In a recent effort to entice me back to meetings, an elder friend gave me the example of his Dad.
He said that his pioneer/elder/ex-missionary Dad went through the anticipation and disappointment of 1975 and yet, he kept going faithfully for decades afterwards. The obvious point was that, if his Dad can deal with disappointment, then, surely a nobody like me could do the same in regards to the scrapping of the 1914 generation doctrine, and all the other changes. His 'encouragement' was to tell me that it was only me that felt like this, everyone else is fine and have no problems with the changes. I wanted to say to my friend that 'perhaps his Dad is a gullible loser' but that would have been extremely unkind.
I realised that by 1975, his dad would have had about 30 or 40 years invested in the org. He was the P.O., an elder with a family and had status in the cong.

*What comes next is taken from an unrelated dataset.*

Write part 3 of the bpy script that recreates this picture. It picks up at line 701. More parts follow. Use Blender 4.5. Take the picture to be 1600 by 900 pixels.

When I think about people that stay as a JW, despite all the glaring errors and backflips, it seems to be more pride than loyalty that makes them stay. Its hard to admit you are wrong, especially when you have years invested. Even the notion of facing up to being wrong is hard.
There is a line that seems to blur between pride and loyalty. People have lost fortunes holding shares in companies that go broke. Is it misplaced loyalty to the company, or an unwillingness to cut your losses and admit you were wrong because of pride?
As an example, I remember when snowboarding became popular, there were those that didn't want to try it, mainly because they were very good skiers, with decades of experience. To learn snowboarding meant that they had to start over again as a nobody. Was it loyalty to skiing, or pride that made them unwilling to give something else a try?
To a lot of jw's, it would be a bitter pill to admit you were wrong and go to the effort of leaving the org. According to the bible, pride is supposed to be bad thing but it might be the only thing keeping herds of sheep- that the org can fleece, from leaving. Personally, I think that's why the org will always exist in some form.
"Its easier to fool someone than to convince them they've been fooled."